The dogs were not neglected during the meal; but over-eagerness was repressed by a stout truncheon lying handily near the old negro Jarl. The animals are small and stunted, long-nosed and crooked-limbed, with curly tails often cut, sharp ears which show that they have not lost the use of the erecting muscles, and so far wild that they cannot bark. The colour is either black and white or yellow and white, as in Stambul and India. Overrun with ticks and foul with mange, they are too broken-spirited to rob, except by secretly sneaking into the huts, and, however often beaten off, they return to the charge like sitting hens. The people prize these wretched tikes, because they are ever ready to worry a stranger, and are useful in driving game from the bush. Yet they barbarously ill-treat them. The hungry cats are as poor a breed as the pure English, and, though no one feeds them, these domesticated tigerkins swarm. The only happy pets are the parrots. Every village swarms with hogs, the filthy wealth of the old Saxon proprietor, and their habits are disgusting as their forms are obscene. Every Anglo-Indian will understand what I mean.

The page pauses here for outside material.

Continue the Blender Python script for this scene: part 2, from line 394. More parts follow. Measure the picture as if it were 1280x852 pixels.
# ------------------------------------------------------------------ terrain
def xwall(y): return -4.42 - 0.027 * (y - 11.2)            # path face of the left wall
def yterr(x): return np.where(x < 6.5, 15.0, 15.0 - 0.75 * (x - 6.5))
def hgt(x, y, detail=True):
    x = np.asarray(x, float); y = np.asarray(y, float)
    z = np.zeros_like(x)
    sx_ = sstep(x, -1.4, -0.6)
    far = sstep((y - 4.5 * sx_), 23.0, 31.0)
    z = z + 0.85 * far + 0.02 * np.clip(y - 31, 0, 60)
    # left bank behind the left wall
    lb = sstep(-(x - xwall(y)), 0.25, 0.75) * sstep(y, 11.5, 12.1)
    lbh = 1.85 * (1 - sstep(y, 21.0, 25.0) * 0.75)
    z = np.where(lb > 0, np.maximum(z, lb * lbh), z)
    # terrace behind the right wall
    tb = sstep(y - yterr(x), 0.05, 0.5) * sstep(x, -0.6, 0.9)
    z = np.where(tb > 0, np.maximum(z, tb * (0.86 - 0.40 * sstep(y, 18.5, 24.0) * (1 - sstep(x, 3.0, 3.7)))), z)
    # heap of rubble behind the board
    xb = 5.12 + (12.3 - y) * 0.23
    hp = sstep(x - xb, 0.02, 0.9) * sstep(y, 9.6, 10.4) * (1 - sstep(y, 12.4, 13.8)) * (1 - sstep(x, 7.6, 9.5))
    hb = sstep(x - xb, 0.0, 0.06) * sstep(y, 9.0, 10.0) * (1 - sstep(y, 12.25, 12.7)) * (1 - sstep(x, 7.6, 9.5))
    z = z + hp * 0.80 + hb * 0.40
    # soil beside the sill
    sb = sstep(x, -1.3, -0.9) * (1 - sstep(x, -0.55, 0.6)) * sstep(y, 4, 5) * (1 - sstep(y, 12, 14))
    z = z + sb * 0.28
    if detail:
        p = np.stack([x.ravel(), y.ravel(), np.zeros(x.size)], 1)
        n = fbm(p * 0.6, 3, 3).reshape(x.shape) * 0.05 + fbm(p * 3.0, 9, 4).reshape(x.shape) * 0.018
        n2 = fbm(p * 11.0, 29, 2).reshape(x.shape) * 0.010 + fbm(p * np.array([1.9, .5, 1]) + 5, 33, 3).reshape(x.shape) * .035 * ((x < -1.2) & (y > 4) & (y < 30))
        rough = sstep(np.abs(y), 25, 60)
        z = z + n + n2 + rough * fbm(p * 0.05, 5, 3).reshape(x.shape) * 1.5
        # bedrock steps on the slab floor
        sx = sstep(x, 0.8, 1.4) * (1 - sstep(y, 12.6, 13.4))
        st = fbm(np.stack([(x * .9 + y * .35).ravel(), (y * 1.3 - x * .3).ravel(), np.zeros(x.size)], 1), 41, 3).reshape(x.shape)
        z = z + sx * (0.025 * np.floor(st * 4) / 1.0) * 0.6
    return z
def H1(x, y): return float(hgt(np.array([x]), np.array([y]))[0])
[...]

My memory of "Congo chop" is all in its favour: I can recommend it even to "Fin Bee." The people of S'a Leone declare that your life is safe when you can enjoy native food. Perhaps this means that, during the time required to train the palate, strangers will have escaped their "seasoning" fevers and chills. But foreigners will certainly fare better and, cæteris paribus, outlive their brother whites, when they can substitute African stews for the roast and boiled goat and cow, likest to donkey- meat, for the waxy and insipid potato and for heavy pudding and tart, with which their jaded stomach is laden, as if it had the digestion of north latitude 50°. It is popularly believed that the Germans, who come from the land of greatest extremes, live longer at the White Man's Grave than the English, whereas the Spaniards are the most short-lived, one consul per annum being the normal rate. Perhaps the greater "adaptability" of the Teuton explains the cause.

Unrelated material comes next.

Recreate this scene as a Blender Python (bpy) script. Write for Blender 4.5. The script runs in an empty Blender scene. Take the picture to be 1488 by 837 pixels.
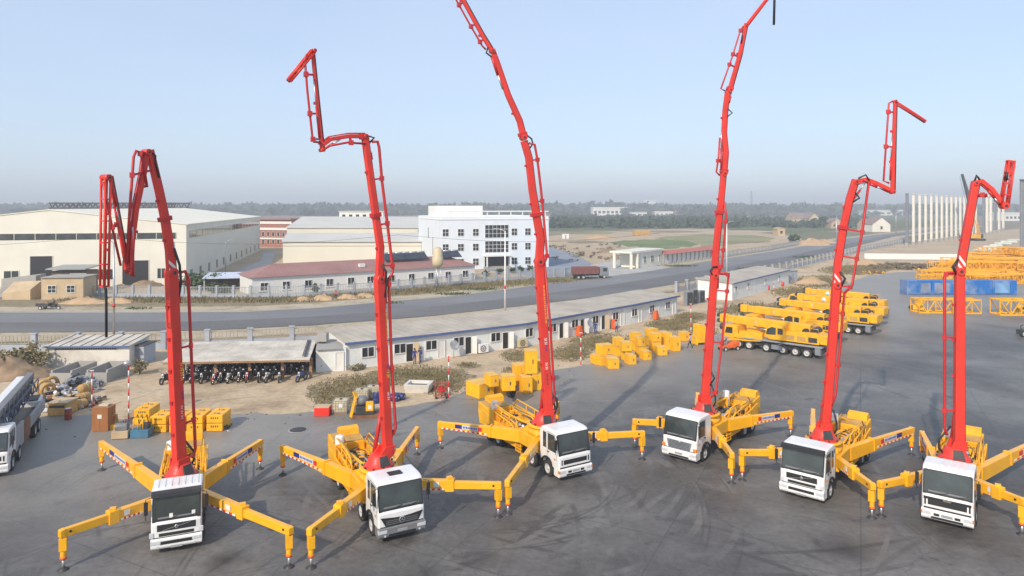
import bpy, bmesh, math, random
from mathutils import Vector, Matrix
random.seed(7)
R = math.radians
C = bpy.context.scene.collection
# ---------------------------------------------------------------- camera, sky, sun, exposure
HC, FPX, CX, HY = 17.0, 1000.0, 744.0, 300.0      # camera height, focal length and horizon in photo pixels
sc = bpy.context.scene
cam = bpy.data.objects.new('camera', bpy.data.cameras.new('camera'))
C.objects.link(cam); sc.camera = cam
cam.location = (0, 0, HC); cam.rotation_euler = (R(90), 0, 0)
cam.data.sensor_width = 36; cam.data.lens = 36 * FPX / 1488
cam.data.shift_y = -(418.5 - HY) / 1488
cam.data.clip_start = 0.5; cam.data.clip_end = 20000
SUN_DIR = Vector((0.46, 0.888, 0)).normalized(); SUN_EL = 35
w = bpy.data.worlds.new('World'); sc.world = w; w.use_nodes = True
nt = w.node_tree; bg = nt.nodes['Background']
sky = nt.nodes.new('ShaderNodeTexSky'); sky.sky_type = 'NISHITA'; sky.sun_disc = False
sky.sun_elevation = R(SUN_EL); sky.sun_rotation = math.atan2(-SUN_DIR.x, -SUN_DIR.y)
sky.altitude = 0; sky.air_density = 1.0; sky.dust_density = 1.0; sky.ozone_density = 3.0
mixs = nt.nodes.new('ShaderNodeMix'); mixs.data_type = 'RGBA'; mixs.inputs[0].default_value = 0.62; mixs.inputs[7].default_value = (3.9, 4.6, 5.75, 1)   # high thin haze over the clear sky
sn = nt.nodes.new('ShaderNodeTexNoise'); sn.inputs['Scale'].default_value = 2.2; sn.inputs['Detail'].default_value = 4; smp = nt.nodes.new('ShaderNodeMapping'); smp.inputs['Scale'].default_value = (1, 1, 3.5); stc = nt.nodes.new('ShaderNodeTexCoord'); nt.links.new(stc.outputs['Generated'], smp.inputs[0]); nt.links.new(smp.outputs[0], sn.inputs['Vector'])
smr = nt.nodes.new('ShaderNodeMapRange'); smr.inputs[1].default_value = .3; smr.inputs[2].default_value = .7; smr.inputs[3].default_value = .54; smr.inputs[4].default_value = .70; nt.links.new(sn.outputs['Fac'], smr.inputs[0]); nt.links.new(smr.outputs[0], mixs.inputs[0])
nt.links.new(sky.outputs[0], mixs.inputs[6]); nt.links.new(mixs.outputs[2], bg.inputs[0]); bg.inputs[1].default_value = 0.15
sun = bpy.data.objects.new('sun', bpy.data.lights.new('sun', 'SUN')); C.objects.link(sun)
sun.data.energy = 3.6; sun.data.angle = R(0.8); sun.data.color = (1.0, 0.87, 0.70)
ld = Vector((SUN_DIR.x * math.cos(R(SUN_EL)), SUN_DIR.y * math.cos(R(SUN_EL)), -math.sin(R(SUN_EL))))
sun.rotation_euler = ld.to_track_quat('-Z', 'Y').to_euler(); sun.location = (-40, -60, 80)
sc.view_settings.view_transform = 'Standard'; sc.view_settings.look = 'None'
sc.view_settings.exposure = 0.25; sc.view_settings.gamma = 1
sc.view_settings.use_curve_mapping = False
sc.cycles.volume_step_rate = 10; sc.cycles.volume_bounces = 0; sc.cycles.max_bounces = 5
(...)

The evening began with a game of ball in the large open space amongst the houses forming the village square. The implement was a roll of palm-coir tightly bound with the central fibre of the plantain-leaf. The players, two parties of some twenty slaves, of all ages and sizes, mingled, each side striving to catch the ball, and with many feints and antics to pass it on to a friend. When it fell out of bounds, the juniors ran to pick it up with frantic screams. It was interesting, as showing the difference between the highlander and the lowlander; one might pass years on the Congo plains without seeing so much voluntary exertion: yet a similar game of ball is described by the Rev. Mr. Waddell ("Twenty-nine years in the West Indies and Central Africa," chap. xvii. London, Nelsons, 1863). The evening ended, as it often does before a march, when rest is required, with extra hard work, a drinking bout deep as the Rhineland baron's in the good old time, and a dance in which both sexes joined. As there were neither torches nor moon, I did not attend; the singing, the shouting, and the drumming, which lasted till midnight, spoke well for the agility and endurance of the fair montagnardes.

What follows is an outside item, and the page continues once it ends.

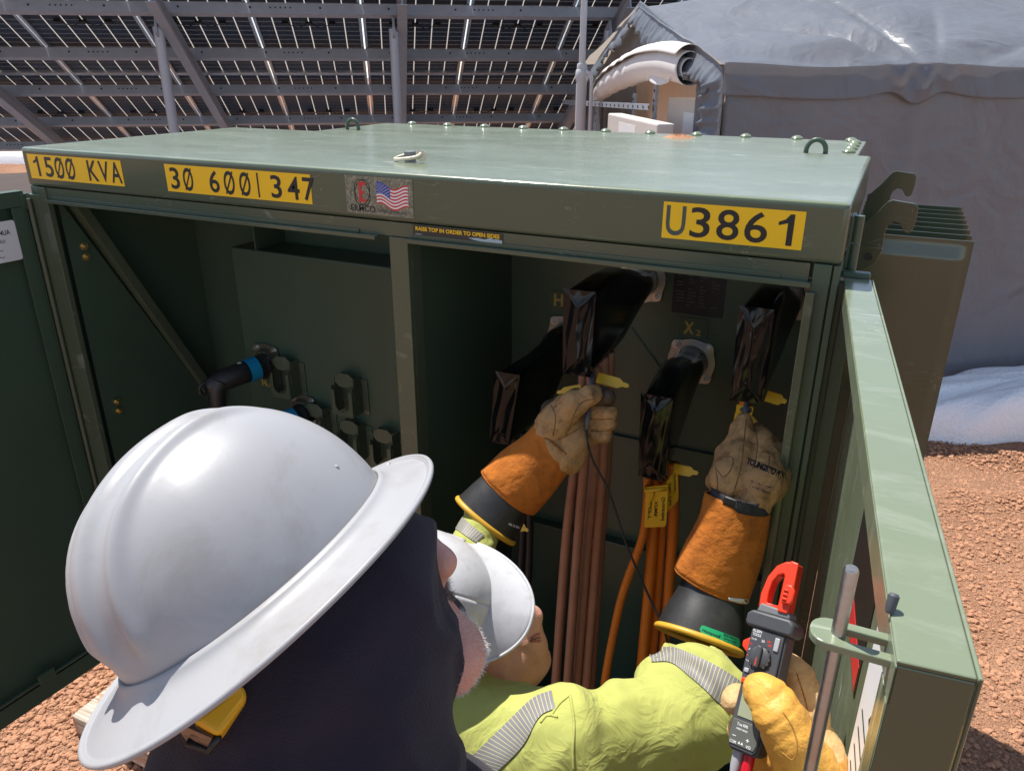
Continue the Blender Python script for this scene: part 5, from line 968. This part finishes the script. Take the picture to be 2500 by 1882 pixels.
def strip(uvL, uvR, pitch, name='reflective_tape', n=40, nv=8, off=.0018):
    """band pressed on the shirt between two pixel polylines"""
    a = spline([np.array(q, float) for q in uvL], 10); b = spline([np.array(q, float) for q in uvR], 10); a, b = np.array(a), np.array(b); f = lambda q: np.array([[np.interp(t, np.linspace(0, 1, len(q)), q[:, i]) for i in (0, 1)] for t in np.linspace(0, 1, n)])
    a, b = f(a), f(b); Q = np.array([a*(1-j/nv)+b*(j/nv) for j in range(nv+1)]).transpose(1, 0, 2); W_ = press(shirt, Q.reshape(-1, 2), off).reshape(n, nv+1, 3); s = np.concatenate([[0], np.cumsum(np.linalg.norm(np.diff(W_[:, nv//2], axis=0), axis=1))])
    uv = np.stack([np.repeat(s/pitch, nv+1), np.tile(np.linspace(0, 1, nv+1), n)], 1); mb = MB(); mb.grid(W_, uv); return mb.build(name, G['retro'], shirt, smooth=True, useuv=True)
strip([(1400, 1404), (1450, 1398), (1500, 1415), (1550, 1440), (1597, 1470)], [(1408, 1430), (1450, 1432), (1490, 1460), (1530, 1495), (1572, 1540)], .0058)
strip([(930, 1700), (1010, 1640), (1085, 1570), (1150, 1510), (1192, 1492)], [(1010, 1720), (1080, 1660), (1130, 1610), (1165, 1550), (1200, 1530)], .0058)
strip([(980, 1138), (1004, 1156), (1028, 1172)], [(996, 1112), (1020, 1136), (1046, 1156)], .0058)
for pts in ([(1232, 1502), (1240, 1560), (1238, 1620), (1240, 1665)], [(1190, 1545), (1208, 1520), (1232, 1500)], [(1168, 1560), (1182, 1545), (1205, 1548)]): pline(shirt, pts, .0022, G['lime'], shirt, 'seam', off=0)
legs = union([rc(hipc+[.09, 0, 0], np.array([-.22, -.60, .22]), .10, .075), rc(np.array([-.22, -.60, .22]), np.array([-.22, -.66, GZ+.09]), .075, .05), rc(hipc-[.09, 0, 0], np.array([-.44, -.62, .22]), .10, .075), rc(np.array([-.44, -.62, .22]), np.array([-.44, -.68, GZ+.09]), .075, .05), rc(hipc-[.05, 0, 0], hipc+[.05, 0, 0], .15)], .05)
soft('trousers', legs, .014, mat('dark_blue_denim', (.03, .04, .07), .9, bump=.3, bs=400), p_right)
for x in (-.22, -.44):
    soft('boot', union([rc((x, -.67, GZ+.05), (x, -.52, GZ+.045), .05, .042), rc((x, -.67, GZ+.06), (x, -.67, GZ+.16), .05, .055)], .03), .007, G['seamd'], p_right)
# ---- head of the reaching worker: face turned to the right and up
H2 = Ach(1000, 1350, 1.28); n2 = -.25*RT+.5*UP-.80*FWD; n2 /= np.linalg.norm(n2); f2 = .90*RT-.20*UP-.30*FWD; f2 -= n2*(f2@n2); f2 /= np.linalg.norm(f2); s2 = np.cross(n2, f2)
chin = Ach(1160, 1425, 1.30); nose = Ach(1154, 1332, 1.27); jawb = Ach(1065, 1446, 1.28); mouth = Ach(1142, 1384, 1.285); neckb = Ach(1050, 1535, 1.26)
hp = [ell(H2, f2*.092, s2*.074, n2*.09), rc(H2+(chin-H2)*.2, chin-(chin-H2)*.12, .062, .030), rc(chin, Ach(1145, 1415, 1.30), .0185, .022), rc(jawb, Ach(1128, 1442, 1.29), .046, .034), rc(jawb, neckb, .056, .064), rc(H2, jawb, .08, .05), rc(mouth, Ach(1130, 1366, 1.28), .021, .029), rc(Ach(1112, 1418, 1.28), Ach(1134, 1392, 1.28), .029, .025)]
uh = union(hp, .022); hp.append(rc(Ach(1136, 1330, 1.275), Ach(1138, 1392, 1.285), .0225, .0225)); uh = union(hp, .022); lips = [rc(Ach(1156, 1380, 1.285), Ach(1148, 1370, 1.275), .0075, .0055), rc(Ach(1157, 1396, 1.287), Ach(1149, 1392, 1.275), .0075, .0055)]; nz = union([rc(Ach(1130, 1308, 1.25), nose, .0105, .0088), rc(nose, Ach(1148, 1346, 1.265), .0105, .0095)], .01); ul = union(lips, .003)
def fh(P):
    r = smin(uh(P), nz(P), .012); r = smin(r, ul(P), .004); return r+.0010*wob(P, 60)+.0004*wob(P, 190, s0=8)
fh.box = (uh.box[0], uh.box[1]); head2 = soft('head', fh, .0025, G['skin'], p_right, pad=.03)
lipm = mat('lips', (.50, .16, .15), .45, var=.15); pline(head2, [(1165, 1368), (1157, 1371), (1147, 1378)], .0024, lipm, head2, 'lips', off=-.0005); pline(head2, [(1167, 1383), (1159, 1384), (1147, 1384)], .0026, lipm, head2, 'lips', off=-.0005); pline(head2, [(1166, 1376), (1157, 1378), (1143, 1384)], .0009, G['seamd'], head2, 'mouth_line', off=.0022)
# collar standing round the neck
cl, P = sleeve('collar', [(1002, 1516, 1150, 1490, [1.245]), (1000, 1545, 1165, 1525, [1.235]), (985, 1580, 1200, 1572, [1.20])], .5, G['lime'], p_right, solid=.004, wr=.02, sub=5)
# ---- cap style hat
def dome(c, f, s, n, a, b, h, ridge=None, nt=120, nr=46, flare=.0, front=0):
    """half dome of a hat shell: a, b half axes, h height; ridge(x, y) gives a raised amount"""
    P = []
    for i in range(nr+1):
        t = i/nr*math.pi/2; row = []; rr = math.sin(t)**.86; hh = h*math.cos(t)**.80
        for k in range(nt+1):
            q = 2*math.pi*k/nt; x = a*rr*math.cos(q); y = b*rr*math.sin(q); nrm = np.array([x/a**2, y/b**2, max(hh, 1e-4)/h**2]); nrm /= np.linalg.norm(nrm); e = ridge(x, y, hh) if ridge else 0
            row.append(c+f*(x+nrm[0]*e)+s*(y+nrm[1]*e)+n*(hh+nrm[2]*e))
        P.append(row)
    return np.array(P)
c2 = Ach(912, 1282, 1.21); nh = -.42*RT+.42*UP-.80*FWD; nh /= np.linalg.norm(nh); fh_ = .93*RT-.24*UP; fh_ = fh_-nh*(fh_@nh); fh_ /= np.linalg.norm(fh_); sh_ = np.cross(nh, fh_)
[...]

What lightens Gidi Mavunga's steps is the immediate prospect of the Munlola or preliminary showers, which, beginning in mid- September, last, with a certain persistence of fall, till October. During the Munlola, the sea-breeze is silent, and the sky is clad with a very thin mist, which, however, supplies abundant downfalls. The year in the Lower Congo corresponds with that of the Gaboon in practice, if not in theory, and the storms are furious as those of Yoruba, where the seasons are, of course, inverted, the great rains extending from May to August. The climate is capricious, as everywhere about the equator, and the nearer the river the heavier are the showers. The people double their lives by reckoning the rains as one year, and the dries as another: when the old missionaries wished to explain that the Saviour offered Himself for the sins of man at the age of thirty- three, they said that he was sixty-six seasons old.